SMC protocol support

Red Hat Enterprise Linux 9.2 LPAR mode z/VM guest KVM guest

The shared memory communication (SMC) protocol is an addition to TCP/IP and can be used transparently for shared memory communications.

The SMC protocol can be used for connections through:
  • Shared Memory Communications through RDMA (SMC-R) with RoCE devices.
  • Shared Memory Communications Direct (SMC-D) with ISM devices
If both variants are available for a connection, SMC-D is used.

Prerequisites

SMC connections are initiated through TCP/IP. Hence, the communication partners must be able to reach each other through TCP/IP.

An SMC connection requires both communication partners to support SMC. Unless both partners support SMC, the connection falls back to TCP/IP.

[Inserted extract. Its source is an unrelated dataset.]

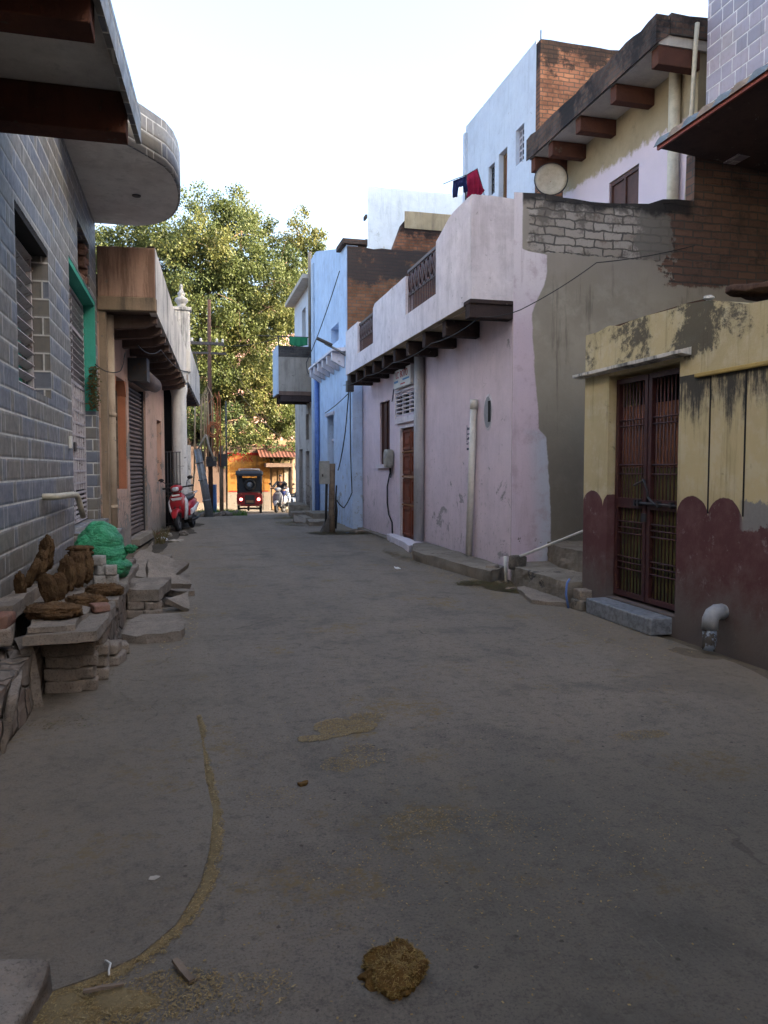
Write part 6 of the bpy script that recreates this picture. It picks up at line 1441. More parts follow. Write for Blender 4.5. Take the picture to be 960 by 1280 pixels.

Similarly, a version 2 SMC connection requires both communication partners to support version 2. If one partner does not support version 2, the connection falls back to version 1.
The SMC-R protocol requires:
  • A system with a RoCE Express adapter.
  • For SMC-R version 1, the communication partners must be in the same subnet. As of RoCE Express2 using SMC-R version 2, communication partners can be in different IP subnets.
The SMC-D protocol requires:
  • A system with an Internal Shared Memory (ISM) device. For more information about ISM devices, see Internal shared memory device driver. ISM devices are supported for Linux in LPAR mode and for Linux on z/VM.
  • The communication partners must be running on the same CPC.
  • ISM devices must have the same virtual channel ID (VCHID) on both peers to be usable for SMC-D version 2 communication.
  • For SMC-D version 1, the communication partners must be in the same subnet. As of IBM z15 using SMC-D version 2, communication partners can be in different IP subnets.

To use SMC on Linux, a socket application must use the AF_SMC address family. For AF_SMC support in existing applications without code changes, the SMC-Tools package provides a preload library and the smc_run command. For more information about these tools and how to convert socket applications from AF_INET or AF_INET6 to AF_SMC, see Setting up the SMC support.

Features

The AF_SMC address family provides DMA communication through remote or internal shared memory. Benefits include:
  • Transparency to existing TCP/IP applications with the preload library and smc_run.